Pour elle, le lien de causalité entre la hutte de sudation et les problèmes physiques qui en ont résulté est évident. Par exemple, Julie Théberge n’a pu absorber le jus qu’on lui a donné lorsqu’elle réclamait du sucre. Elle le vomissait. Le choc secondaire causé par le coup de chaleur rejetait systématiquement le liquide. Il s’agit d’un symptôme typique. Quant à Mme Lavigne, son décès est attribuable à l’hyperthermie (et possiblement l’asphyxie).
Leur consentement n’excuse pas tout
La magistrate conteste l’idée voulant que les responsables n’aient rien à se reprocher sous prétexte que les participants étaient libres ou non de participer. Une cause juridique antérieure, où les gens prenaient part à une activité sadomasochiste de manière volontaire, a prouvé le contraire.
Quant à la marche de 12 kilomètres à laquelle ont participé les deux victimes, le 27 juillet 2011, Me Bernier estime qu’il s’agit peut-être d’un facteur contributif, sans plus.
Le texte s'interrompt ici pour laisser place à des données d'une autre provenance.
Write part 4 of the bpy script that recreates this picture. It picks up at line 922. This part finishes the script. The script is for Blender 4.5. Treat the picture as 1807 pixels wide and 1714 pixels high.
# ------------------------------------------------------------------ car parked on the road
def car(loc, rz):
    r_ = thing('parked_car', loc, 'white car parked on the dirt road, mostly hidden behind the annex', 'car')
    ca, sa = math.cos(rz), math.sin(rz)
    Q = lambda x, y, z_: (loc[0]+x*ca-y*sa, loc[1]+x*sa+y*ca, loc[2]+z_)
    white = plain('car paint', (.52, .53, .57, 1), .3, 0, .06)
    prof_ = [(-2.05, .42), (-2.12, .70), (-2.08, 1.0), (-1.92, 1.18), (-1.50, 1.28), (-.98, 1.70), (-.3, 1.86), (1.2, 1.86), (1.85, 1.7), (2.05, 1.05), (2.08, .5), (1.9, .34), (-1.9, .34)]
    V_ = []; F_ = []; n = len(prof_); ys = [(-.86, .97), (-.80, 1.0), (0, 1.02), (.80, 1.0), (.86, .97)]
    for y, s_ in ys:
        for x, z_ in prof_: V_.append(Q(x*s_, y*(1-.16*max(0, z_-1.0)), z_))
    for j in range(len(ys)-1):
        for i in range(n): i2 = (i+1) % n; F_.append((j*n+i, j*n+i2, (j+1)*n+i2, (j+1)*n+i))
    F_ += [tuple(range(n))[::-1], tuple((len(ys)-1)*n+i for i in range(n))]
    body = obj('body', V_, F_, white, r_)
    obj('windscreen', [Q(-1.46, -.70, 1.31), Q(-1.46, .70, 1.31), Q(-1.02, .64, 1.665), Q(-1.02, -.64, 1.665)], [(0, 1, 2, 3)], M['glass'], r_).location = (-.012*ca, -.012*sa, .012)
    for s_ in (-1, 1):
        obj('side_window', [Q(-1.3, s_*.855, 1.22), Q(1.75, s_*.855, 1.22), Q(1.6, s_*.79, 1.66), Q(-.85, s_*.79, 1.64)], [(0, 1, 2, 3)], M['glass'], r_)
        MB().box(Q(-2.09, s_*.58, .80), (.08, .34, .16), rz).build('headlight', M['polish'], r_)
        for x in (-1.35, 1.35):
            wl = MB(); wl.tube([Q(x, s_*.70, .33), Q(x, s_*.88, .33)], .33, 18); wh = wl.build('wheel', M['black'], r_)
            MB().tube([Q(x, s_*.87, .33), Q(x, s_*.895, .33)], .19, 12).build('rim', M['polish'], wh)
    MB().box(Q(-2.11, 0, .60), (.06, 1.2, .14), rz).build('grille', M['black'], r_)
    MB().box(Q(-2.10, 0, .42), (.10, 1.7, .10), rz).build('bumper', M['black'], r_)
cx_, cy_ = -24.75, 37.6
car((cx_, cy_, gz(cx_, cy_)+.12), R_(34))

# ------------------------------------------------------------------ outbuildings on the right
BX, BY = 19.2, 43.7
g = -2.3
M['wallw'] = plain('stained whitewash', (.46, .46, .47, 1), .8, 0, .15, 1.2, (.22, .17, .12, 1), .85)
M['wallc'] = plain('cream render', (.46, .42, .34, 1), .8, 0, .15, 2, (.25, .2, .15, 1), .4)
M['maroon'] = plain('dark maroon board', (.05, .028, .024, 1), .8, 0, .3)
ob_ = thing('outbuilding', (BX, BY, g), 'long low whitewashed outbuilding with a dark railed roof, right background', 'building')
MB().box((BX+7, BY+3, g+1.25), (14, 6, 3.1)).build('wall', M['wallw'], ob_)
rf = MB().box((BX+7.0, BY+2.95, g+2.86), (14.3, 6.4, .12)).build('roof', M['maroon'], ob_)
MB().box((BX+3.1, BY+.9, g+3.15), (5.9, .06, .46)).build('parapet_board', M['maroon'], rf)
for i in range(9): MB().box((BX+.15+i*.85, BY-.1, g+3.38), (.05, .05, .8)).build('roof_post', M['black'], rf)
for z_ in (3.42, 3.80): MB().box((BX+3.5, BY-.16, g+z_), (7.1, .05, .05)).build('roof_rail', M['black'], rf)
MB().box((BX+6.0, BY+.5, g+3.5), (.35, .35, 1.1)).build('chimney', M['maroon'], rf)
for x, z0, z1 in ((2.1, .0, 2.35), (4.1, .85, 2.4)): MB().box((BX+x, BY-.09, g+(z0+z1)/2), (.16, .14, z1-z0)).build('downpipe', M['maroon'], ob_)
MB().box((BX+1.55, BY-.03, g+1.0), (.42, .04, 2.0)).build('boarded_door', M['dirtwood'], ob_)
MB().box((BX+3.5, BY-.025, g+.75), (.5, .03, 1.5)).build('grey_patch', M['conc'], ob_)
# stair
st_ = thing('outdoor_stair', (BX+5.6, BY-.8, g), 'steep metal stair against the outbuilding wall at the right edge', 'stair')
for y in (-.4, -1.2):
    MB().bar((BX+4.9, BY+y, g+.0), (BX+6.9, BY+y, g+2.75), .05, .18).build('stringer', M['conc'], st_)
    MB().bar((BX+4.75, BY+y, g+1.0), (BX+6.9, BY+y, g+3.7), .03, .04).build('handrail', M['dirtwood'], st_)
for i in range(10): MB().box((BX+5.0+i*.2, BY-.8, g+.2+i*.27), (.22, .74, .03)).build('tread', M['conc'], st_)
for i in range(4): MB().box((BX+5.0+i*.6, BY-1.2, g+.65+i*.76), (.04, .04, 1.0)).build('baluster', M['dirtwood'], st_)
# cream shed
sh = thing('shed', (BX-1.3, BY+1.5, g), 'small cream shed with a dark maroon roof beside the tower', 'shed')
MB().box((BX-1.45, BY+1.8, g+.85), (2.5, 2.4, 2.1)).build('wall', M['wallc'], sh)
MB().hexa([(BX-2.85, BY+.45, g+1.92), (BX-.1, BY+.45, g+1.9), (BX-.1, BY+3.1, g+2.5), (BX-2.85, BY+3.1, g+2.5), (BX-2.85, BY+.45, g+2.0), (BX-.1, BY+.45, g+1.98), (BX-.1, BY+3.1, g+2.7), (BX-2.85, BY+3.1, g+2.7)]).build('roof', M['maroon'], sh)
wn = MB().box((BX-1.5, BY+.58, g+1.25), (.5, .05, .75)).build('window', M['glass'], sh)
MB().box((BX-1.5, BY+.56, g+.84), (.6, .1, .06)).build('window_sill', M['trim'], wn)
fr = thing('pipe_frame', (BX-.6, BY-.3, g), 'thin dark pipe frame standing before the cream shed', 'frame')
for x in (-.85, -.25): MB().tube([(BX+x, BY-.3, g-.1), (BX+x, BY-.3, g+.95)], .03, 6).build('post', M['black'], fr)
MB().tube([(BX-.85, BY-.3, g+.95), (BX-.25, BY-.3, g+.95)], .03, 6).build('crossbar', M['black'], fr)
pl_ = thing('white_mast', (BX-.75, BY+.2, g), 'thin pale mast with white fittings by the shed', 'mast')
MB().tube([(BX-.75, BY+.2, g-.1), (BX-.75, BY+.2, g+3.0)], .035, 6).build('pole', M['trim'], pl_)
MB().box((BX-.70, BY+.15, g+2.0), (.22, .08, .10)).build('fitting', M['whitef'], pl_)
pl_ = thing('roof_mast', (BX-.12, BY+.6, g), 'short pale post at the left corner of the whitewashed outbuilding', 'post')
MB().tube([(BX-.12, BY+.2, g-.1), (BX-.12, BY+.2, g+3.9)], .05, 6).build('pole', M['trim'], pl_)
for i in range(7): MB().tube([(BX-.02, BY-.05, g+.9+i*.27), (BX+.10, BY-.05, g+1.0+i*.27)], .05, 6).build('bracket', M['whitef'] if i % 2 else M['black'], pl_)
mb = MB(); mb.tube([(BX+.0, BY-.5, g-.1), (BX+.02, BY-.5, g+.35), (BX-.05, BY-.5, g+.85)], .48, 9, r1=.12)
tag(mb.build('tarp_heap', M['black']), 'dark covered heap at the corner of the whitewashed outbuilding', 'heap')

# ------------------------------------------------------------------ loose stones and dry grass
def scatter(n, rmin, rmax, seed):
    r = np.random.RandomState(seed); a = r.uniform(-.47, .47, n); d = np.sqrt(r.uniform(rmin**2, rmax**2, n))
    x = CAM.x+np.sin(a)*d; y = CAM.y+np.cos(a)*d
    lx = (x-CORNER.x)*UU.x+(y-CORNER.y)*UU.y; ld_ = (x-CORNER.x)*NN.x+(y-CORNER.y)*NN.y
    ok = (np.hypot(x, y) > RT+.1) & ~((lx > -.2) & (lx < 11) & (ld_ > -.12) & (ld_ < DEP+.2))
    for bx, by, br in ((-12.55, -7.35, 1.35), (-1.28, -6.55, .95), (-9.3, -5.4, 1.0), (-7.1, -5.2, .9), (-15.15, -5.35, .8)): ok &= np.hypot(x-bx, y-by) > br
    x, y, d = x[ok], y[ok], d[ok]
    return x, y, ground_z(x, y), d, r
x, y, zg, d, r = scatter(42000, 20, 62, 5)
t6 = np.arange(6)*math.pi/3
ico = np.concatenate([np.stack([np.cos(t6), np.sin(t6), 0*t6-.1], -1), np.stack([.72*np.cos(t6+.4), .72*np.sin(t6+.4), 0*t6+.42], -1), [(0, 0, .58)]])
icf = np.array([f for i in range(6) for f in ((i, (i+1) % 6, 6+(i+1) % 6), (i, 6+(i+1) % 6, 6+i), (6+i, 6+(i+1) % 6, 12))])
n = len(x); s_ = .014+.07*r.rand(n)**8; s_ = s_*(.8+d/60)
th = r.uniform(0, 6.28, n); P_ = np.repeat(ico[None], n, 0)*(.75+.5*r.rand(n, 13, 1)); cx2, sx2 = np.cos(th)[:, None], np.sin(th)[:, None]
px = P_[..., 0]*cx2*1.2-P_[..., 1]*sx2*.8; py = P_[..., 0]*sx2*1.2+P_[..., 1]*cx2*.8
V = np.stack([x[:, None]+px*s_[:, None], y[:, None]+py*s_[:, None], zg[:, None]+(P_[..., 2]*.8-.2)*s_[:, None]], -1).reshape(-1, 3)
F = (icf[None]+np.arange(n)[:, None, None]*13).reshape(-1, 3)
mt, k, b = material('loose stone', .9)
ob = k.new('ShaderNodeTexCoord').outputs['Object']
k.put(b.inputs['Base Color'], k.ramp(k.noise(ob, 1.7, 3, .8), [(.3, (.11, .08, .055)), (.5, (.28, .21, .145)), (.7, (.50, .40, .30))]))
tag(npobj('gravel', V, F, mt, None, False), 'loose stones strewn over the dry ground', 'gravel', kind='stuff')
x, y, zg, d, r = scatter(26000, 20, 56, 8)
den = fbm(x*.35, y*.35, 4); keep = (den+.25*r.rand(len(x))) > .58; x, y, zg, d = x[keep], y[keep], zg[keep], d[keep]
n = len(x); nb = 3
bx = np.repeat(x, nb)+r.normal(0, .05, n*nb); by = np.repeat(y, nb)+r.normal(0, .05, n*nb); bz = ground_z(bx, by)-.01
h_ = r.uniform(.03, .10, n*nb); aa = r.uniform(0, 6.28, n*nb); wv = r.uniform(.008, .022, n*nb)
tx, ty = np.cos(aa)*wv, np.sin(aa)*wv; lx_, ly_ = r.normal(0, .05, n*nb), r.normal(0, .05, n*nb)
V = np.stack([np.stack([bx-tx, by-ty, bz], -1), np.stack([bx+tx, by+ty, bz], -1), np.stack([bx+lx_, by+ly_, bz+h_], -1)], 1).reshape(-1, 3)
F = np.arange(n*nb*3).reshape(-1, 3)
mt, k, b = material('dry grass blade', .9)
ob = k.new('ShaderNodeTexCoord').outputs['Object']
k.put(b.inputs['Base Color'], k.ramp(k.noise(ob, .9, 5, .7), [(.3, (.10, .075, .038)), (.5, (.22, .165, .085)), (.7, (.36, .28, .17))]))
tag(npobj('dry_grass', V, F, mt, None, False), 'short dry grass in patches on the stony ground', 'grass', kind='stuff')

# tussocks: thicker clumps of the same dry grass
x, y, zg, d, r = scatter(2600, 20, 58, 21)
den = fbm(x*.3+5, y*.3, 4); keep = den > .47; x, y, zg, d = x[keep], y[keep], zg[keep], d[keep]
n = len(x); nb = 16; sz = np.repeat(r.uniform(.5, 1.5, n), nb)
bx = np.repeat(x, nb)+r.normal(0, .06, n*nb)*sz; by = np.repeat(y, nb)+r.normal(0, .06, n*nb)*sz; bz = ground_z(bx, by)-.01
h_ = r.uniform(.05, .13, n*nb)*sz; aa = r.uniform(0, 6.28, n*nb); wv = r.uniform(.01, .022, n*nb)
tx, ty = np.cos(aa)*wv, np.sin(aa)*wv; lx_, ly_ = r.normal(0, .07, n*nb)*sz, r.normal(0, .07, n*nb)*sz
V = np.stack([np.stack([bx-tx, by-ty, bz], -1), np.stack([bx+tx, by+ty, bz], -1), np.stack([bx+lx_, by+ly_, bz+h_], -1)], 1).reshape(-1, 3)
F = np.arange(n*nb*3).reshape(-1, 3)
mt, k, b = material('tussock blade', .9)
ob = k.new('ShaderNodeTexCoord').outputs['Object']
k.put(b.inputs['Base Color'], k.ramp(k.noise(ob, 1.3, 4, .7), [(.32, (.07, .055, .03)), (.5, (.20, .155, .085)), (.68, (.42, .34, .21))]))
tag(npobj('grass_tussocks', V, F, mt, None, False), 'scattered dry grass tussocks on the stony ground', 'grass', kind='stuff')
Selon elle, les conséquences dramatiques ne seraient jamais survenues sans la tenue de la hutte de sudation.
Me Duval s’emporte
Ce plaidoyer efficace a fortement fait réagir Me René Duval, qui a tenu à apporter des précisions, voire des corrections. Il s’est emporté au point de lancer ses documents. Des proches de Chantal Lavigne qui ont suivi assidûment le déroulement du procès ont alors quitté la salle d’audience.
"Il n’est pas nécessaire de se fâcher", a rétorqué la juge Hélène Fabi, qui a finalement reçu les excuses du procureur. "Mettez ça sur le compte de l’âge et de la fatigue", a justifié Me Duval.
Jugement le 8 décembre
L’honorable Hélène Fabi a de nouveau convoqué les accusés au Palais de justice de Drummondville, le 8 décembre prochain, où elle rendra son jugement qui clôturera ces huit jours d’audience, bien remplis.